> Written problem
Copy all lines that contain the word "scene".

> Given material
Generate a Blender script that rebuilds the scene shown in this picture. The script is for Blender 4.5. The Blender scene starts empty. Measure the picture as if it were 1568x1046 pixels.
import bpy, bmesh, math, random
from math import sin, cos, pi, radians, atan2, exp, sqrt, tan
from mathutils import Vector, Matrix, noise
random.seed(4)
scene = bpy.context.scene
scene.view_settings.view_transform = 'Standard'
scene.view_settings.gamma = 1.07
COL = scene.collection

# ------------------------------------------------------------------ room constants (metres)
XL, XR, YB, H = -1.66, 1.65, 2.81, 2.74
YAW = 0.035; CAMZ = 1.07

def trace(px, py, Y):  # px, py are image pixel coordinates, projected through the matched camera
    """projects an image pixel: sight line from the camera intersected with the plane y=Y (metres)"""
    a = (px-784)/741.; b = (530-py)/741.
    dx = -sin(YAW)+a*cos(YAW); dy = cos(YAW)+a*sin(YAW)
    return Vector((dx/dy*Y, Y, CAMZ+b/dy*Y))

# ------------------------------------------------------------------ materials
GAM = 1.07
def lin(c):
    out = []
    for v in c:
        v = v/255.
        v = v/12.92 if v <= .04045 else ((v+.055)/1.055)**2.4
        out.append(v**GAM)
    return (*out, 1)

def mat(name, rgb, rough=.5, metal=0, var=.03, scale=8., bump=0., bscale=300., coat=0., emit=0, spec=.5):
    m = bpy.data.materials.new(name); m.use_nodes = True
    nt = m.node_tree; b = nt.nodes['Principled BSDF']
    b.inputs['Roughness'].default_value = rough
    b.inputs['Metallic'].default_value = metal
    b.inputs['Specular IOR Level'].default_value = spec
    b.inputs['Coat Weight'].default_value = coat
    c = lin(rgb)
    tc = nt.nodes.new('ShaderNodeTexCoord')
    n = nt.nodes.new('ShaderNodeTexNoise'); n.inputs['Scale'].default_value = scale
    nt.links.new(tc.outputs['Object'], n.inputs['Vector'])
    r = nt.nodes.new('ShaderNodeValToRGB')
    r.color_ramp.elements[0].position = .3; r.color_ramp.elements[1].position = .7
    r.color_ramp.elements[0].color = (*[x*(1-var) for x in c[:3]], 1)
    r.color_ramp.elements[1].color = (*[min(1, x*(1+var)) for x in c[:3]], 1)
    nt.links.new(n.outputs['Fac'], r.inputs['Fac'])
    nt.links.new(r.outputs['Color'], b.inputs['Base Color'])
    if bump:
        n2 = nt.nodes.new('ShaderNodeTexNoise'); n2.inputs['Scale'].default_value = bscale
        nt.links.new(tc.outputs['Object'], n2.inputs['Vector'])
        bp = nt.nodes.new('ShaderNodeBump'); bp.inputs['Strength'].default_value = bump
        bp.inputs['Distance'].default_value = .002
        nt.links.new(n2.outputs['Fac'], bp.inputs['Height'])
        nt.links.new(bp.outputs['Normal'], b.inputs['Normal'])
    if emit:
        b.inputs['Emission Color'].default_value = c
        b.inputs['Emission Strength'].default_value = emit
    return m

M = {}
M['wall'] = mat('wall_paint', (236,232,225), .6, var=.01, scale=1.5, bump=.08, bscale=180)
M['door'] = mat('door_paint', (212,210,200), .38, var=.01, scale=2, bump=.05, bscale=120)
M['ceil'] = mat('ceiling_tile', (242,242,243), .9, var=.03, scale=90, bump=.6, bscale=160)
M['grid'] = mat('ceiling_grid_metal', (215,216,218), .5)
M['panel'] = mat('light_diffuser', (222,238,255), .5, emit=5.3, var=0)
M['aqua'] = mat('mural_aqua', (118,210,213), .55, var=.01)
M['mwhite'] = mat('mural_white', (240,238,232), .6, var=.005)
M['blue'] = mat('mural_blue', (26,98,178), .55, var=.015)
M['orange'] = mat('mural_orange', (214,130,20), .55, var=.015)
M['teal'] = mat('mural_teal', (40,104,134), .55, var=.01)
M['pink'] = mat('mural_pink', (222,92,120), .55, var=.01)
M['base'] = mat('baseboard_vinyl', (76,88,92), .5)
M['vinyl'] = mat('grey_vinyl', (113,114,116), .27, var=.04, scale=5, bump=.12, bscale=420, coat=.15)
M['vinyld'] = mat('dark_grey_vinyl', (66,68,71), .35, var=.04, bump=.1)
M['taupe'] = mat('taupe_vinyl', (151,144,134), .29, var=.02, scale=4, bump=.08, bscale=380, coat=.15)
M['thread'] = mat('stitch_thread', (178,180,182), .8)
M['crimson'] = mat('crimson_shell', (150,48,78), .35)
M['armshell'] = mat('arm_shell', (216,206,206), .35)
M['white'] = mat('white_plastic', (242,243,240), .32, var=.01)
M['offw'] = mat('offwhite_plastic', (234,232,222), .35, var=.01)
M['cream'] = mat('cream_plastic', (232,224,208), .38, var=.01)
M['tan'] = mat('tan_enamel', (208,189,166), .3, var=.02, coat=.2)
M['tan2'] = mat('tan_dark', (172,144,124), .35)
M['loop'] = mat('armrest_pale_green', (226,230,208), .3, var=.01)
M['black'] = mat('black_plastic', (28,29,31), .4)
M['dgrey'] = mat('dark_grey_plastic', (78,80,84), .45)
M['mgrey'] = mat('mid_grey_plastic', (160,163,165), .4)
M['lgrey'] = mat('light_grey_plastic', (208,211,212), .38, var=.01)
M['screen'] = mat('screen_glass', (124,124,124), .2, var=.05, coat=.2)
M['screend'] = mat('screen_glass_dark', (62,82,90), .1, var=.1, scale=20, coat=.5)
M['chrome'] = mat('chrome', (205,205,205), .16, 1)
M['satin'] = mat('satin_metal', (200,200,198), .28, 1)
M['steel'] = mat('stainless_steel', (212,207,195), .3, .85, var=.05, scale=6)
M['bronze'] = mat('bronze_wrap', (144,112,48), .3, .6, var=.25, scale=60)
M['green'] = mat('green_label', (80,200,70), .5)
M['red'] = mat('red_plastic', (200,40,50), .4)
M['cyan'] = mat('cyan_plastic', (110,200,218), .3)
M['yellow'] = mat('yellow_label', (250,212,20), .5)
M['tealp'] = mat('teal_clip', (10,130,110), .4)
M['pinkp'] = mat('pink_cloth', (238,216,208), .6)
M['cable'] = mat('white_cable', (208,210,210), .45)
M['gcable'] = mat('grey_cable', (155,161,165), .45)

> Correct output
Generate a Blender script that rebuilds the scene shown in this picture. The script is for Blender 4.5. The Blender scene starts empty. Measure the picture as if it were 1568x1046 pixels.
scene = bpy.context.scene
scene.view_settings.view_transform = 'Standard'
scene.view_settings.gamma = 1.07
COL = scene.collection